_Problem to work on_
Locate and copy each line in the data that contains the word "picture".

■ ■ ■ ■ ■ ■ ■

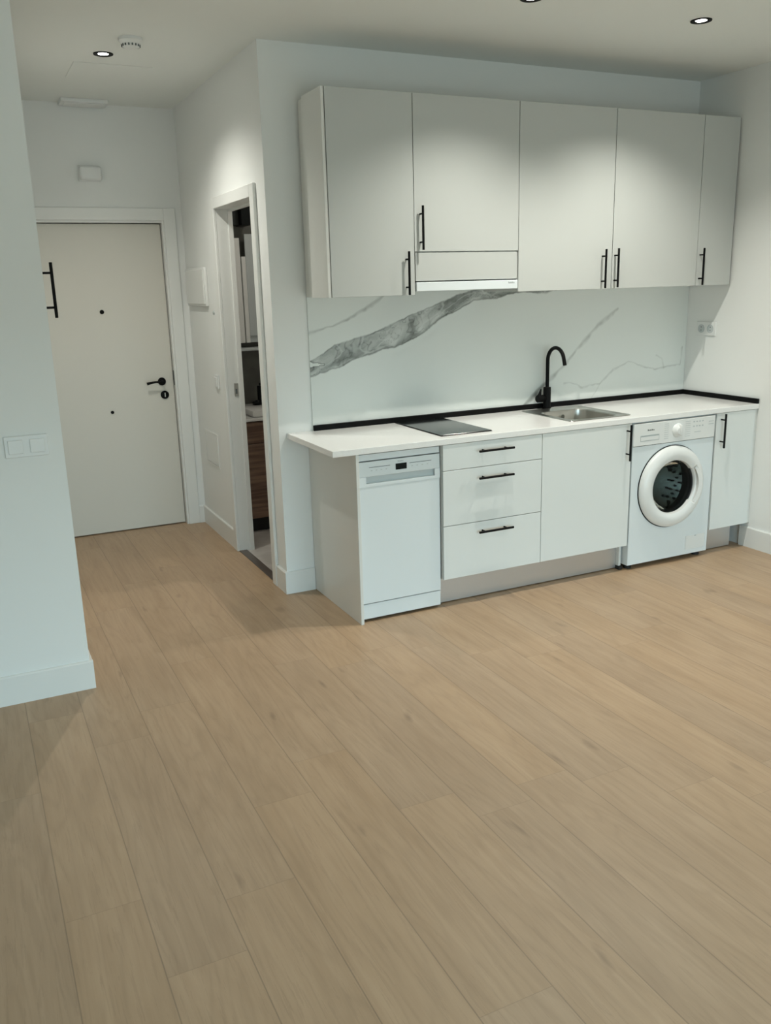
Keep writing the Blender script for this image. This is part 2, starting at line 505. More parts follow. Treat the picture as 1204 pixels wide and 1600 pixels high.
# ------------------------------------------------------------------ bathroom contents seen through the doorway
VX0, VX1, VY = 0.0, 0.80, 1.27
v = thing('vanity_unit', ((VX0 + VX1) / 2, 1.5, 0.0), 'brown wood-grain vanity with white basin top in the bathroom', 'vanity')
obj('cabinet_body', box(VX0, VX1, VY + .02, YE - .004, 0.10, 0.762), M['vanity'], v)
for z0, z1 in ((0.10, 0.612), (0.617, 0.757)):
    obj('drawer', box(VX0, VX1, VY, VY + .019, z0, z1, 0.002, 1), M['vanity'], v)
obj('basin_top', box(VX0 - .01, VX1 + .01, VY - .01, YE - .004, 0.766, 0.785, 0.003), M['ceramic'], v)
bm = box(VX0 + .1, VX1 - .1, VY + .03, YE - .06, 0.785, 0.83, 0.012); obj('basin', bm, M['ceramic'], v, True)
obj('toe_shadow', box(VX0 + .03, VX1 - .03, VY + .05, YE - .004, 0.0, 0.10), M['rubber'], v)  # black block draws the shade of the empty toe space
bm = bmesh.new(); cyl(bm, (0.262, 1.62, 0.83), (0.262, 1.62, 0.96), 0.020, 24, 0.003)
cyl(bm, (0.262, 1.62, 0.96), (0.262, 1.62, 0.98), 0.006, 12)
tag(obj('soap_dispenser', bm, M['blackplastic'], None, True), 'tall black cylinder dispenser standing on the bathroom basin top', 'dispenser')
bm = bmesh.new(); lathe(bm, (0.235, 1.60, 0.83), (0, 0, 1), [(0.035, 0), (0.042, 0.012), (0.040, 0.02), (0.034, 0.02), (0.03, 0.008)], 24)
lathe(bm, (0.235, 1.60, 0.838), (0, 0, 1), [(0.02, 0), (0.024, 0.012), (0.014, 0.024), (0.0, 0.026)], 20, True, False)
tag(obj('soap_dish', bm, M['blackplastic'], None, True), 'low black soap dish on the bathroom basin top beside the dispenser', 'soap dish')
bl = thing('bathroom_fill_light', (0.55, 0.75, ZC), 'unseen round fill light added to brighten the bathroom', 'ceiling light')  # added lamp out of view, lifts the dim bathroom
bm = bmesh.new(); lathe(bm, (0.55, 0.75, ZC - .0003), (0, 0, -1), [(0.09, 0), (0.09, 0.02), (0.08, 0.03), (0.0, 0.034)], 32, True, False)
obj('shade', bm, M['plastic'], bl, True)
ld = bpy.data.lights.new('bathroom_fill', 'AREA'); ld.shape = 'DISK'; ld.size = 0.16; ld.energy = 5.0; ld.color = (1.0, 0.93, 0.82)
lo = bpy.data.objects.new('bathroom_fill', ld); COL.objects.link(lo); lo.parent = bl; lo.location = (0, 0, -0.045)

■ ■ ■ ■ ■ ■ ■

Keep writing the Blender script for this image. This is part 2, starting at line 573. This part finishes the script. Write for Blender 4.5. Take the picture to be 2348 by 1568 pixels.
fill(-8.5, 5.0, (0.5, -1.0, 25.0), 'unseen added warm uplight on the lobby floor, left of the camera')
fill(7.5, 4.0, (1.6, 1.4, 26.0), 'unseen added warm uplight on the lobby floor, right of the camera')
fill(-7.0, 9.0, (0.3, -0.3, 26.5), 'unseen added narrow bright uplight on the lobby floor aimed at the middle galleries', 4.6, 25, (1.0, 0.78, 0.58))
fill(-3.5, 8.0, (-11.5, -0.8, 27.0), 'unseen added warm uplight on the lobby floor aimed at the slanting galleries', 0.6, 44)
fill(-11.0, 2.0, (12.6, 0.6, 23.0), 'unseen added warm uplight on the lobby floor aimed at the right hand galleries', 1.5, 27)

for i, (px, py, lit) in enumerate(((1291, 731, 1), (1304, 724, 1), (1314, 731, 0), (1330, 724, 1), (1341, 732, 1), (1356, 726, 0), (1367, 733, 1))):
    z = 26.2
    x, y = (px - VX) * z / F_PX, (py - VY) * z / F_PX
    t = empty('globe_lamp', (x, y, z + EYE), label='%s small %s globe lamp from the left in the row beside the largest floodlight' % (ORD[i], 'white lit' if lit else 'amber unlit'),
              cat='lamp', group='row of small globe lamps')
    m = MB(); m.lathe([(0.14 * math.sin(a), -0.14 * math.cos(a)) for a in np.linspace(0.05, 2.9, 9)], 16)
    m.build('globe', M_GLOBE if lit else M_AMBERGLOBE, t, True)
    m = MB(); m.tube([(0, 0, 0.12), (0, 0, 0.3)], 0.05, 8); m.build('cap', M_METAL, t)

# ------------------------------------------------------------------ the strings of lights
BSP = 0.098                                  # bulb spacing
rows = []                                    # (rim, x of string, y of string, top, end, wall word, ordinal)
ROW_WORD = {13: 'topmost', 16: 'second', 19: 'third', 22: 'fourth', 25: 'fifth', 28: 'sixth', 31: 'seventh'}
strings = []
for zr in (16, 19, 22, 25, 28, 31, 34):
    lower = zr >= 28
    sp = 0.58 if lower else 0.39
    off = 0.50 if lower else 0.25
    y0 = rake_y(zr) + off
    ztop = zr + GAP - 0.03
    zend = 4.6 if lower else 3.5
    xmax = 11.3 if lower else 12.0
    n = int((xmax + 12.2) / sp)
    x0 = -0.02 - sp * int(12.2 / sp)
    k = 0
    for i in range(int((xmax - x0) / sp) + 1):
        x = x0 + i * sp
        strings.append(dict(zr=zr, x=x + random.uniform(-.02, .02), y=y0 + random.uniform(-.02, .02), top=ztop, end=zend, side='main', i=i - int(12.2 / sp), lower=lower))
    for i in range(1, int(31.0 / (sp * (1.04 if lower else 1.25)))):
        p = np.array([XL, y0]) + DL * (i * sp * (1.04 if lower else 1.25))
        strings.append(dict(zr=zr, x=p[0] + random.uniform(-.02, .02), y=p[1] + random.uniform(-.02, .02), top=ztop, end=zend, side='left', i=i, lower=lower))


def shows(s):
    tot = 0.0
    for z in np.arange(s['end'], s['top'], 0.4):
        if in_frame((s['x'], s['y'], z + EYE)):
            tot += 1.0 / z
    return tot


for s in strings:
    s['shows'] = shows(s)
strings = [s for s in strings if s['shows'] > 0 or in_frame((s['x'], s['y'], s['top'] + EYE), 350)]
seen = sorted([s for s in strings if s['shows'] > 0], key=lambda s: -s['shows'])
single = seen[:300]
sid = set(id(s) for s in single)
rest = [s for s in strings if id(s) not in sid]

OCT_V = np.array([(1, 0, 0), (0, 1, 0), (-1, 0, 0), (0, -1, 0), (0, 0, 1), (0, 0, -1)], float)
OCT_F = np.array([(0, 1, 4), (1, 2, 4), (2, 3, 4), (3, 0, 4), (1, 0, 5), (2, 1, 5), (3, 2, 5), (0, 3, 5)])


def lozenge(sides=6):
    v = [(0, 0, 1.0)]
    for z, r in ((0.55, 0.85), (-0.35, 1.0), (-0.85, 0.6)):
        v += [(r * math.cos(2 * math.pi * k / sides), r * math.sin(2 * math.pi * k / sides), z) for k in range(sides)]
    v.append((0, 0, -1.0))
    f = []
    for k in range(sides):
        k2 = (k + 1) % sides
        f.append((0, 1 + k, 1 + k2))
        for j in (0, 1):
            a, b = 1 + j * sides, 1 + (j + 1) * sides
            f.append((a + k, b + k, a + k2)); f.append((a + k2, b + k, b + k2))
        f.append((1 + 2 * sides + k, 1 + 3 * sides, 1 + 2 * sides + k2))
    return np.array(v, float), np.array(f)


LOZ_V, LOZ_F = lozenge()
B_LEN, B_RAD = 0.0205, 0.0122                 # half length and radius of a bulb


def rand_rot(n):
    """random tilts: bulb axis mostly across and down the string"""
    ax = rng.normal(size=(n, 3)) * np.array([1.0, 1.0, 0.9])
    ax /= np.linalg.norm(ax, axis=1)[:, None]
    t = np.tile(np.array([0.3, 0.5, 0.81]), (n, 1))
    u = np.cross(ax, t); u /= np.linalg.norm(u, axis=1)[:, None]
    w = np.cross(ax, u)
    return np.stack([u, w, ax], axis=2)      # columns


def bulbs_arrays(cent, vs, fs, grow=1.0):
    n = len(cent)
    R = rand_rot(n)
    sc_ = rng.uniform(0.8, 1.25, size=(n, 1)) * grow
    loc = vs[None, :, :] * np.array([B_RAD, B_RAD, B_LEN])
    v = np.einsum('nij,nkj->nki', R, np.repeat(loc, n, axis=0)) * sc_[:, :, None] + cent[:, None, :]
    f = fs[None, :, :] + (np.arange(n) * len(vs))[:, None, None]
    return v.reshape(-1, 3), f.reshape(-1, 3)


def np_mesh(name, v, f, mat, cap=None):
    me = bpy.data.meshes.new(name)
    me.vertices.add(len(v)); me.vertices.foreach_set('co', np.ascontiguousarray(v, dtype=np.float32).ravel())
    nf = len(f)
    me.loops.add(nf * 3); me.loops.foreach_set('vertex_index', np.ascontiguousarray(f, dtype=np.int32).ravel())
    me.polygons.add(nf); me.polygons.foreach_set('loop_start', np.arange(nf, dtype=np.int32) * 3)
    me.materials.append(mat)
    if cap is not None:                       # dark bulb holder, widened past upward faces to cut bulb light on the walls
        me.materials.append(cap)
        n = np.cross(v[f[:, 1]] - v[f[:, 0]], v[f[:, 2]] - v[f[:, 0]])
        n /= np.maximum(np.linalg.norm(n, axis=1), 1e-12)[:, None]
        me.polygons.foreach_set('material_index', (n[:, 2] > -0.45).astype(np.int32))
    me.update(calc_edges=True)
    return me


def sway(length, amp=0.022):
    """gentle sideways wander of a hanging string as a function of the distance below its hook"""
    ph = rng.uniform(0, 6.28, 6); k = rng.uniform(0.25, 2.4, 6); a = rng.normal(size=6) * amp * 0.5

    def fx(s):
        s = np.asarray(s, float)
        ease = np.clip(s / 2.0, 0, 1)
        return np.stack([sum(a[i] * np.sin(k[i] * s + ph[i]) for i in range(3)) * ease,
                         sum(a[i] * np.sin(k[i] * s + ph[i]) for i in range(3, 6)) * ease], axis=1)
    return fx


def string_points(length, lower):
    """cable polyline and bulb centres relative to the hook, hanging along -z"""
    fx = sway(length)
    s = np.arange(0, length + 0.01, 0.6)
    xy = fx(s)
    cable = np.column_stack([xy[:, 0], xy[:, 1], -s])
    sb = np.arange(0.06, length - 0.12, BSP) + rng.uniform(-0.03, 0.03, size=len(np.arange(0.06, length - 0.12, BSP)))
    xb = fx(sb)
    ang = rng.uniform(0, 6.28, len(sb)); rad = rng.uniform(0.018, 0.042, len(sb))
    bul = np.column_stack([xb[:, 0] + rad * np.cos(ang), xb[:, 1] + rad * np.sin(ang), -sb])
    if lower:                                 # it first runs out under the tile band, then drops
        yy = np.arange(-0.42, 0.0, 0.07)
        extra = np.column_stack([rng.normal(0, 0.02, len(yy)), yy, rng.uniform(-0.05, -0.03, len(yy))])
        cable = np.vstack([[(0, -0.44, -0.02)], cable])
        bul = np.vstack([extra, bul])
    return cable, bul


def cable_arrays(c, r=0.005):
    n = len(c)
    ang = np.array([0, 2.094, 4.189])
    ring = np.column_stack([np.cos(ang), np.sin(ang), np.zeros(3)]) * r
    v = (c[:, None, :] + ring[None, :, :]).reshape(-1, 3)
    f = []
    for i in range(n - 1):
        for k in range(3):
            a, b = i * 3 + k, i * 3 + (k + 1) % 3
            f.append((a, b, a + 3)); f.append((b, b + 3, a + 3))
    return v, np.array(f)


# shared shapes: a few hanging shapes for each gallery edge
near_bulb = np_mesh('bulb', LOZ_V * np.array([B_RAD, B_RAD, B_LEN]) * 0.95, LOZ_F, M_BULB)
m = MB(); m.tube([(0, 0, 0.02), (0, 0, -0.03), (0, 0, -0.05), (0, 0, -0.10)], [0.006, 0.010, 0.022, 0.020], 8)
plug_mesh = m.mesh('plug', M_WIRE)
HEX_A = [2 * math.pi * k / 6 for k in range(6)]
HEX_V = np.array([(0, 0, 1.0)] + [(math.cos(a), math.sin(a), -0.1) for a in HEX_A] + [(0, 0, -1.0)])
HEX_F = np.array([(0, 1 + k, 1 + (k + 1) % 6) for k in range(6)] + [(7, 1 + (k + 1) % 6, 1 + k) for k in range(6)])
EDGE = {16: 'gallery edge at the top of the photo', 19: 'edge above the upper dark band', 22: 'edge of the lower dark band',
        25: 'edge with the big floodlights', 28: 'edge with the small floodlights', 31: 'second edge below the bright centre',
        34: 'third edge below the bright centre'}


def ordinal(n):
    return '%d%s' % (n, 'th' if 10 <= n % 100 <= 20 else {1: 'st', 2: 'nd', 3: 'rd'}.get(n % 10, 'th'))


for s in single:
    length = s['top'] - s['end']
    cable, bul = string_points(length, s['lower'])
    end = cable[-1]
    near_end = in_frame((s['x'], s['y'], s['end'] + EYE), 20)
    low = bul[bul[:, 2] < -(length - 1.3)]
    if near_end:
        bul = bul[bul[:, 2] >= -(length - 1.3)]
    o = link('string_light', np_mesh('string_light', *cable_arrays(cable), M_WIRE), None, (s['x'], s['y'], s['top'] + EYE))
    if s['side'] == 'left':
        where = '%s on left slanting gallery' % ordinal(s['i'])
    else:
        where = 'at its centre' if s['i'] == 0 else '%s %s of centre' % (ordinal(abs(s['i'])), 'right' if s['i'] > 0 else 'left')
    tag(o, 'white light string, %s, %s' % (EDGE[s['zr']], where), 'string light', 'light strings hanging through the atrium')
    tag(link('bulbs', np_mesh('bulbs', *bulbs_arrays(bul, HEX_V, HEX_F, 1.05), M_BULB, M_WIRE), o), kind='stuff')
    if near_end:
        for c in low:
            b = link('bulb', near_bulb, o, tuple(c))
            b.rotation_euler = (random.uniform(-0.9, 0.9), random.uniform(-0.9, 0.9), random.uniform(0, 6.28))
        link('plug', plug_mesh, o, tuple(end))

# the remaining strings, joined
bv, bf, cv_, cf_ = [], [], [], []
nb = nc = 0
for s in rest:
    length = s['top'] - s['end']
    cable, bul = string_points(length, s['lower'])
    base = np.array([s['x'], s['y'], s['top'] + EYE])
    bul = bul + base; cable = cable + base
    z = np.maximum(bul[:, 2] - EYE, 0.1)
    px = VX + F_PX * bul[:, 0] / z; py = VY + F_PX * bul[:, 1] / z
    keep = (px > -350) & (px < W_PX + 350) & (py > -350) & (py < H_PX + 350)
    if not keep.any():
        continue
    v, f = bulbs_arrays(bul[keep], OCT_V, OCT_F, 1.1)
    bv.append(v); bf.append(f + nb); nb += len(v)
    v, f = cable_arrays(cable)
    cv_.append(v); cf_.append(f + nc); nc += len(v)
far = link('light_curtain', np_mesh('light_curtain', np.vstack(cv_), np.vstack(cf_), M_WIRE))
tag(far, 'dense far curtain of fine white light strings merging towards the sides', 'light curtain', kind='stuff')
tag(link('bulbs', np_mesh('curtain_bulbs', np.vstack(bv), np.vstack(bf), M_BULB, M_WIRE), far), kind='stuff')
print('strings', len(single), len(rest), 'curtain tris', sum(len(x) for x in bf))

■ ■ ■ ■ ■ ■ ■

_In response_
Keep writing the Blender script for this image. This is part 2, starting at line 505. More parts follow. Treat the picture as 1204 pixels wide and 1600 pixels high.
Keep writing the Blender script for this image. This is part 2, starting at line 573. This part finishes the script. Write for Blender 4.5. Take the picture to be 2348 by 1568 pixels.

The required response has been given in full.